Однажды утром мы собирались выезжать из деревни, в которой ночевали, как вдруг послышался почтовый колокольчик по Московской дороге. Этот приятный звук, с самой Москвы утешавший мой слух, вызвал в душе моей внезапное ощущение и заставил сердце мое биться гораздо сильнее.

— Курьер едет, — закричал мужик, — курьер!

Я выскочил мигом на улицу; действительно это был курьер, но он не привез приказа о моем возвращении. Несчастный старик в колпаке, в халате, с кандалами на ногах, ехал с этим курьером в кибитке. Это был подполковник из Рязани, человек достаточный, так же как и я отец семейства и муж, подобно мне исторгнутый от своего семейства; его ночью разбудили и схватили в постели. Ссора с губернатором была причиною его ссылки. Мы должны были делать одно и то же путешествие. Ноги его опухли от кандалов; он был почти без белья, без одежды, в самом жалком положении.

Его сопровождал полицейский чиновник из Рязани. Этот человек, грек по происхождению, казался очень честным и добрым; он очень хорошо говорил по-итальянски. Он делал все от него зависевшее для облегчения бедственного положения его достойного уважения колодника; он дошел до того, что снял с него кандалы, которые Щекотихин охотно бы на меня надел. Его веселость очень нравилась моему ненавистному спутнику; он позволил мне даже разговаривать с ним, а между тем наши разговоры могли ему не понравиться; мы вели их на итальянском языке, о котором он не имел ни малейшего понятия. Эта встреча доставила мне большое удовольствие; полицейский был очень образованный человек, и после трех недель самого полного уединения мне было очень приятно встретить человеческое существо, с которым можно было разговаривать.

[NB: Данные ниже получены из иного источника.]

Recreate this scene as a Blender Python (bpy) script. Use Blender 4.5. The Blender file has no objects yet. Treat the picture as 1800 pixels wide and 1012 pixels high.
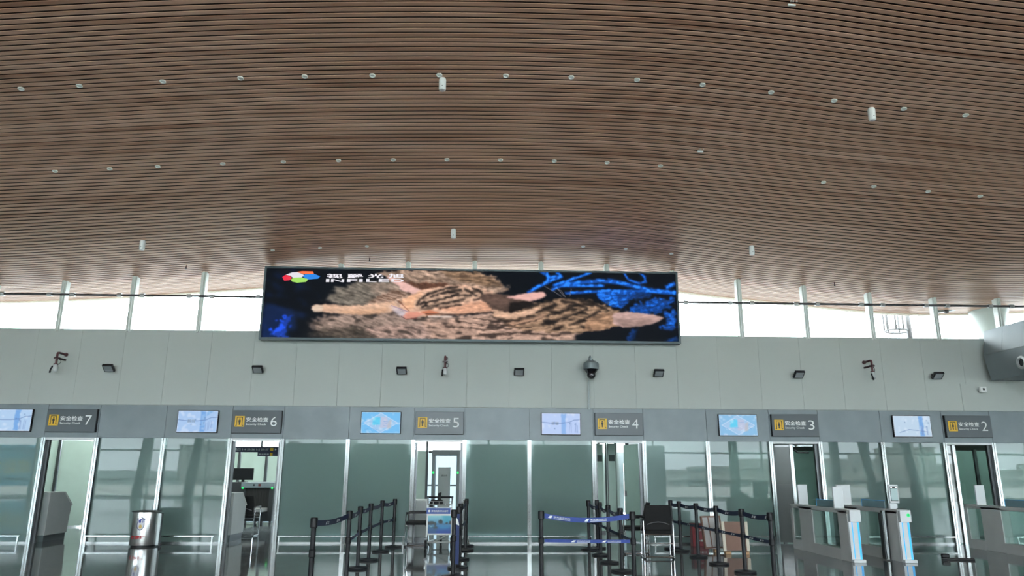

С этого времени мы часто ехали вместе; по временам, правда, мы расставались, но ненадолго, и снова съезжались. Подполковник был, по-видимому, тихий и скромный человек, переносивший с большим мужеством свое несчастие. Сравнивая наши положения, я находил, что мое было более утешительно; он был счастливее меня относительно спутника, сопровождавшего его; но зато он был лишен всего, так как не успел захватить с собою ни денег, ни платья; мое положение в этом отношении было гораздо сноснее.